Sekitar  tahun 2008 dan 2009 ketika saya di bangku SMA, saya dan kawan-kawan telah ikut "merayakan" Valentine Day dan tahun baru. Tapi definisi merayakan di sini tentunya berbeda dengan framing yang digaungkan anak-anak muda alay masa itu, yang sibuk bonceng cewek kian kemari. Kami, remaja yang tergabung dalam organisasi Rohis dan Osis di sekolah, mengadakan mabit (bermalam)  di masjid-masjid. Mabit ini tentunya di bawah bimbingan guru-guru dan kakak-kakak mahasiswa dari beberapa kampus di Kota Padang. Saat mabit inilah kami dijelaskan dan diberi pemahaman bahwa ikut-ikutan acara Valentine dan tahun baru itu merupakan perbuatan mubazir dan cenderung mengarah pada kemaksiatan, dan Rasulullah pun melarang kita mengikuti perayaan suatu kaum, tapi sikap kita tetap menghormati golongan non-Muslim menjalankan ritual agama mereka. Malam itu proses pendidikan hampir sempurna, materi diberikan, diskusi dihidupkan, membahas persoalan remaja dan penguatan akidah, dan ibadah dijaga, sungguh itu nikmat.
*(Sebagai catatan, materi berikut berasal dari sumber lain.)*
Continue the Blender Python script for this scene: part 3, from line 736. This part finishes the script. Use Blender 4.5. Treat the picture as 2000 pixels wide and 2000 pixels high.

Terkadang untuk menangkal pengaruh buruk Valentine, agar generasi muda Islam tidak ikut merayakannya, kami diberikan seminar, "Ada apa dengan Valentine?" yang diadakan persis di hari-hari menjelang Valentine. Alhasil, sebagian besar kawan-kawan kami di SMA, jangankan ikut merayakannya, mendengar kata itu saja mereka alergi. Tidak ada lagi tukaran coklat ala remaja alay di sekolah kami, karena remajanya sudah paham. Mereka diberi pendidikan dan isu hari itu diarahkan pada hal-hal yang positif. Sehingga efeknya tidak hanya pada saat itu, tapi di waktu yang sangat panjang. Para junior di sekolah akan tahu bagaimana pandangan Islam tentang ikut-ikutan acara hura-hura tersebut dari senior mereka.

Efek inilah sebenarnya yang ditanamkan kepada masyarakat dengan acara zikir bersama, do'a, yasinan, mabit, atau pun training di malam tahun baru. Agar generasi muda Islam tidak ikut-ikutan acara tahun baru yang tidak jelas, ngebut-ngebutan di jalanan, bakar-bakar lilin, bernyanyi dan bergoyang antara lelaki dan perempuan dengan saling membaur. Karena magnet untuk ke sana sangat kuat dan terbuka lebar. Maka umat Islam juga harus pikirkan kekuatan medan magnet yang lebih besar, paling tidak setara dengan itu.

Jika seandainya kita buat malam tahun baru senyap, tidak perlu keluar rumah, orang tua menjaga dengan ketat, tanpa pendidikan atau pemahaman, menurut saya kurang efektif. Bisa saja mereka, generasi muda kita memang di rumah, tapi hanya karena keterpaksaan dari orang tua. Mereka akan berusaha mengelabui semua aturan yang ada agar mereka terbebas dan terjun ke acara tahun baru. Apalagi sarana teknologi sangat mendukung untuk hal yang demikian.

Memasuki fase dakwah abad ini, dimana adanya kekuatan yang saling tarik menarik, antara baik dengan buruk. Bahkan ada pihak yang berusaha bagaimana membuat yang baik itu dianggap buruk, sehingga orang menjadi ragu untuk menjalankannya. Sementara itu yang buruk dikesankan menjadi sesuatu yang baik, sehingga perlahan-lahan kejahatan mudah ditolerir.

Inilah fenomena umat sekarang. Tokoh agama harus sadar dengan ini, jika tidak mau pemikiran generasi kita teracuni. Pendakwah harus memikirkan peremajaan metode dan strategi dakwah. Ikuti trend anak muda, tapi selipkan nilai dakwah di sana. Masukkan konten-konten dakwah ke Facebook, YouTube, Instagram, dan media sosial lainnya, sehingga lebih akrab dengan generasi milenia. Nah dalam hal ini juga, jika memang merayakan tahun baru masehi dan Valentine merupakan sesuatu yang dilarang dari sisi agama, makanya ciptakan kerangka tandingan untuk menangkal pemuda Islam ikut-ikutan merayakannya. Artinya mengalihkan aktivitas mereka kepada yang lebih positif pada momen yang sama.